──────── Dataset excerpt

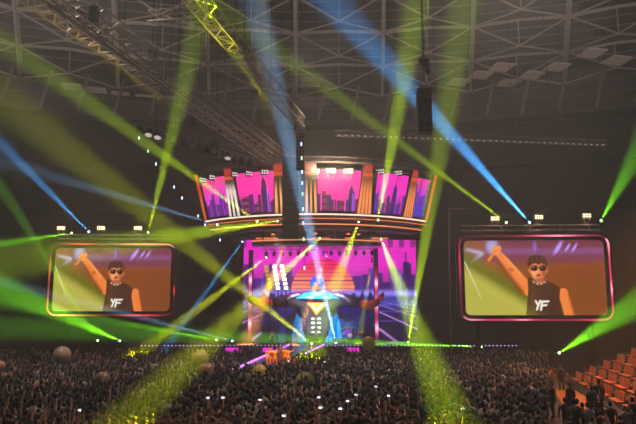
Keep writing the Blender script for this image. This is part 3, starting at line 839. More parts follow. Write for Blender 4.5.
# three leaning columns of square lamps
for k, (x0, y0, x1, y1, c_) in enumerate(((266, 267, 270, 287, (215, 180, 70)), (274.5, 266.5, 278, 288, (255, 240, 205)), (282, 266, 286, 288, (255, 240, 205)))):
    a = P(x0, y0, 79); b = P(x1, y1, 79); bs = Vector((b.x, 79, ST))
    t = empty('lamp_tower', bs, ['dim yellow lamp tower on the left of the stage', 'bright white lamp tower on the stage beside the dim yellow one', 'bright white lamp tower nearest the giant figure'][k], 'lamp tower', 'lamp towers on stage left')
    MB().tube([(0, .2, 0), (0, .2, b.z-ST), a - bs + Vector((0, .2, .3))], .08, 5).build('mast', DARK, t)
    MB().box((0, .2, .06), (.9, .9, .12)).build('foot', DARK, t)
    for j in range(6):
        p = a.lerp(b, j/5) - bs
        MB().box(p, (.48, .22, .38)).build('lamp', mat('square_lamp_%d' % min(k, 1), c_, emit=1.0 + 2.2*(k > 0)), t)

# ------------------------------------------------------------------ people


def skin_mesh(name, verts, edges, radii, sub=1, root=0):
    me = bpy.data.meshes.new(name); me.from_pydata([tuple(v) for v in verts], edges, [])
    o = bpy.data.objects.new(name, me); COL.objects.link(o)
    m = o.modifiers.new('s', 'SKIN'); m.use_smooth_shade = True
    for i, sv in enumerate(me.skin_vertices[0].data):
        r = radii[i]; sv.radius = r if hasattr(r, '__len__') else (r, r); sv.use_root = (i == root)
    if sub: ss = o.modifiers.new('u', 'SUBSURF'); ss.levels = sub; ss.render_levels = sub
    dg = bpy.context.evaluated_depsgraph_get(); dg.update()
    ev = o.evaluated_get(dg); out = bpy.data.meshes.new_from_object(ev)
    bpy.data.objects.remove(o); out.name = name; out.materials.clear()
    return out


def person_skeleton(arms=('down', 'down'), h=1.72, stance=.1, lean=0.0, female=False, stride=0.0, bend=0.0, bulk=1.0):
    k = h/1.72; V = []; Ra = []; E = []; Tg = []
    def add(p, r, par=None, tg='cloth'):
        V.append(Vector(p)*k); Ra.append(tuple(x*k for x in r) if hasattr(r, '__len__') else r*k); Tg.append(tg)
        if par is not None: E.append((par, len(V)-1))
        return len(V)-1
    sh = .165 if female else .19
    pel = add((0, 0, .94), (.15, .11)); wa = add((0, lean*.1, 1.08), (.13, .095), pel); chs = add((0, lean*.25, 1.28), (.17, .115), wa)
    nb = add((0, lean*.4, 1.43), (.07, .065), chs); nk = add((0, lean*.42, 1.5), (.055, .055), nb, 'skin')
    h1 = add((0, lean*.45 + .01, 1.585), (.078, .09), nk, 'head'); h2 = add((0, lean*.46 + .005, 1.66), (.072, .085), h1, 'head')
    hands = []
    Ra[:3] = [(a_*bulk, b_*bulk) for a_, b_ in Ra[:3]]
    for s, mode in ((-1, arms[0]), (1, arms[1])):
        S = Vector((s*sh, lean*.35, 1.39))
        if mode == 'down': El = S + Vector((s*.06, -.02, -.27)); W = El + Vector((s*.0, .07, -.24)); D = Vector((0, .05, -1))
        elif mode == 'up': El = S + Vector((s*.09, .06, .24)); W = El + Vector((-s*.02, .04, .25)); D = Vector((0, .1, 1))
        elif mode == 'half': El = S + Vector((s*.12, .1, -.2)); W = El + Vector((-s*.02, .14, .22)); D = Vector((0, .3, 1))
        elif mode == 'out': El = S + Vector((s*.24, .05, .1)); W = El + Vector((s*.12, .05, .2)); D = Vector((s*.4, .1, 1))
        elif mode == 'front': El = S + Vector((s*.05, .2, -.14)); W = El + Vector((-s*.06, .2, .16)); D = Vector((-s*.2, .5, 1))
        elif mode == 'guitar': El = S + Vector((s*.1, .02, -.25)); W = El + Vector((-s*.16, .2, -.02 if s > 0 else .05)); D = Vector((-s*1, .3, 0))
        a = add(S, .062*bulk, chs); b = add(El, .045*bulk, a, 'sleeve'); w_ = add(W, .03, b, 'skin'); D = D.normalized()
        pm = add(W + D*.06, (.036, .022), w_, 'skin'); hands.append((W, D, s))
        side = D.cross(Vector((0, 1, 0))); side = side.normalized() if side.length > .1 else Vector((1, 0, 0))
        add(W + D*.03 + side*(.05*-s), .012, w_, 'skin')
        for f_, (q, L) in enumerate(((-.027, .065), (-.009, .078), (.009, .072), (.027, .056))):
            k1 = add(W + D*(.09 + L*.4) + side*q*1.1, .0105, pm, 'skin'); add(W + D*(.09 + L) + side*q*1.15 + Vector((0, .018, 0)), .009, k1, 'skin')
    for s in (-1, 1):
        hp_ = add((s*.095, 0, .86), .095*bulk, pel, 'leg'); kn = add((s*(.09 + stance*.4), .03 + s*stride*.5 + bend, .5), .062*bulk**1.5, hp_, 'leg')
        an = add((s*(.09 + stance*.7), s*stride - .03, .09), .042*bulk**2, kn, 'leg'); add((s*(.09 + stance*.8), s*stride + .12, .035), (.04, .032), an, 'shoe')
    return V, E, Ra, Tg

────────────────

> Work to complete:
Copy the material above exactly and drop the pictures.

> The solution:
Keep writing the Blender script for this image. This is part 3, starting at line 839. More parts follow. Write for Blender 4.5.
# three leaning columns of square lamps
for k, (x0, y0, x1, y1, c_) in enumerate(((266, 267, 270, 287, (215, 180, 70)), (274.5, 266.5, 278, 288, (255, 240, 205)), (282, 266, 286, 288, (255, 240, 205)))):
    a = P(x0, y0, 79); b = P(x1, y1, 79); bs = Vector((b.x, 79, ST))
    t = empty('lamp_tower', bs, ['dim yellow lamp tower on the left of the stage', 'bright white lamp tower on the stage beside the dim yellow one', 'bright white lamp tower nearest the giant figure'][k], 'lamp tower', 'lamp towers on stage left')
    MB().tube([(0, .2, 0), (0, .2, b.z-ST), a - bs + Vector((0, .2, .3))], .08, 5).build('mast', DARK, t)
    MB().box((0, .2, .06), (.9, .9, .12)).build('foot', DARK, t)
    for j in range(6):
        p = a.lerp(b, j/5) - bs
        MB().box(p, (.48, .22, .38)).build('lamp', mat('square_lamp_%d' % min(k, 1), c_, emit=1.0 + 2.2*(k > 0)), t)

# ------------------------------------------------------------------ people


def skin_mesh(name, verts, edges, radii, sub=1, root=0):
    me = bpy.data.meshes.new(name); me.from_pydata([tuple(v) for v in verts], edges, [])
    o = bpy.data.objects.new(name, me); COL.objects.link(o)
    m = o.modifiers.new('s', 'SKIN'); m.use_smooth_shade = True
    for i, sv in enumerate(me.skin_vertices[0].data):
        r = radii[i]; sv.radius = r if hasattr(r, '__len__') else (r, r); sv.use_root = (i == root)
    if sub: ss = o.modifiers.new('u', 'SUBSURF'); ss.levels = sub; ss.render_levels = sub
    dg = bpy.context.evaluated_depsgraph_get(); dg.update()
    ev = o.evaluated_get(dg); out = bpy.data.meshes.new_from_object(ev)
    bpy.data.objects.remove(o); out.name = name; out.materials.clear()
    return out


def person_skeleton(arms=('down', 'down'), h=1.72, stance=.1, lean=0.0, female=False, stride=0.0, bend=0.0, bulk=1.0):
    k = h/1.72; V = []; Ra = []; E = []; Tg = []
    def add(p, r, par=None, tg='cloth'):
        V.append(Vector(p)*k); Ra.append(tuple(x*k for x in r) if hasattr(r, '__len__') else r*k); Tg.append(tg)
        if par is not None: E.append((par, len(V)-1))
        return len(V)-1
    sh = .165 if female else .19
    pel = add((0, 0, .94), (.15, .11)); wa = add((0, lean*.1, 1.08), (.13, .095), pel); chs = add((0, lean*.25, 1.28), (.17, .115), wa)
    nb = add((0, lean*.4, 1.43), (.07, .065), chs); nk = add((0, lean*.42, 1.5), (.055, .055), nb, 'skin')
    h1 = add((0, lean*.45 + .01, 1.585), (.078, .09), nk, 'head'); h2 = add((0, lean*.46 + .005, 1.66), (.072, .085), h1, 'head')
    hands = []
    Ra[:3] = [(a_*bulk, b_*bulk) for a_, b_ in Ra[:3]]
    for s, mode in ((-1, arms[0]), (1, arms[1])):
        S = Vector((s*sh, lean*.35, 1.39))
        if mode == 'down': El = S + Vector((s*.06, -.02, -.27)); W = El + Vector((s*.0, .07, -.24)); D = Vector((0, .05, -1))
        elif mode == 'up': El = S + Vector((s*.09, .06, .24)); W = El + Vector((-s*.02, .04, .25)); D = Vector((0, .1, 1))
        elif mode == 'half': El = S + Vector((s*.12, .1, -.2)); W = El + Vector((-s*.02, .14, .22)); D = Vector((0, .3, 1))
        elif mode == 'out': El = S + Vector((s*.24, .05, .1)); W = El + Vector((s*.12, .05, .2)); D = Vector((s*.4, .1, 1))
        elif mode == 'front': El = S + Vector((s*.05, .2, -.14)); W = El + Vector((-s*.06, .2, .16)); D = Vector((-s*.2, .5, 1))
        elif mode == 'guitar': El = S + Vector((s*.1, .02, -.25)); W = El + Vector((-s*.16, .2, -.02 if s > 0 else .05)); D = Vector((-s*1, .3, 0))
        a = add(S, .062*bulk, chs); b = add(El, .045*bulk, a, 'sleeve'); w_ = add(W, .03, b, 'skin'); D = D.normalized()
        pm = add(W + D*.06, (.036, .022), w_, 'skin'); hands.append((W, D, s))
        side = D.cross(Vector((0, 1, 0))); side = side.normalized() if side.length > .1 else Vector((1, 0, 0))
        add(W + D*.03 + side*(.05*-s), .012, w_, 'skin')
        for f_, (q, L) in enumerate(((-.027, .065), (-.009, .078), (.009, .072), (.027, .056))):
            k1 = add(W + D*(.09 + L*.4) + side*q*1.1, .0105, pm, 'skin'); add(W + D*(.09 + L) + side*q*1.15 + Vector((0, .018, 0)), .009, k1, 'skin')
    for s in (-1, 1):
        hp_ = add((s*.095, 0, .86), .095*bulk, pel, 'leg'); kn = add((s*(.09 + stance*.4), .03 + s*stride*.5 + bend, .5), .062*bulk**1.5, hp_, 'leg')
        an = add((s*(.09 + stance*.7), s*stride - .03, .09), .042*bulk**2, kn, 'leg'); add((s*(.09 + stance*.8), s*stride + .12, .035), (.04, .032), an, 'shoe')
    return V, E, Ra, Tg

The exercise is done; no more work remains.